Sony Burano shoots "The Knowing" short film
Cristina Mittermeier (center, facing the camera) and ‘Chivo’ Ludezki (back to the camera).

Whales contribute to significant carbon capture, and each great whale removes an average of 33 tons of carbon dioxide from the atmosphere during their lifetime, according to the International Monetary Fund. Whales are a primary driver of phytoplankton populations, which also remove a significant amount of CO2.

“I love and admire Cristina and Paul’s work and it was a great privilege to witness two wonderful storytellers joining forces with the shared commitment of saving our planet,” says Lubezki. The cinematographer is well-known for his work on Children of Men, Gravity, The Revenant, and Birdman. Lubezki won his three Oscars for the latter three films.

“Working on this project with Sony was incredibly meaningful,” says Mittermeier. “Conservation requires that we all participate, that we all do what we can to ensure that our planet and all of its creatures thrive. Sony is an important ally in this work.”
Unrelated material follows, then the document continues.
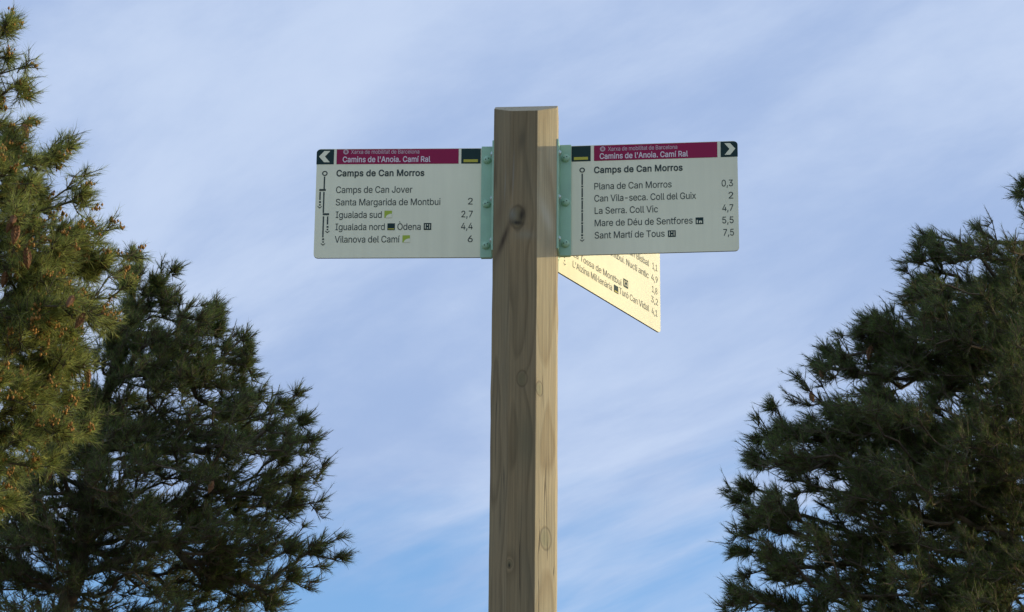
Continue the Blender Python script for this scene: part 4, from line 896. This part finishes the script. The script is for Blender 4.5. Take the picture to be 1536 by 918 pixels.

“As part of Sony’s Road to Zero global environmental plan, we partner with content creators, non-profit organizations, and communities to raise awareness about the importance of conservation” adds Neal Manowitz, President and COO of Sony Electronics. “We are very thankful to be able to support incredible creative talents like Paul, Cristina and Chivo to tell vital stories about our planet and raise awareness for these critical issues.”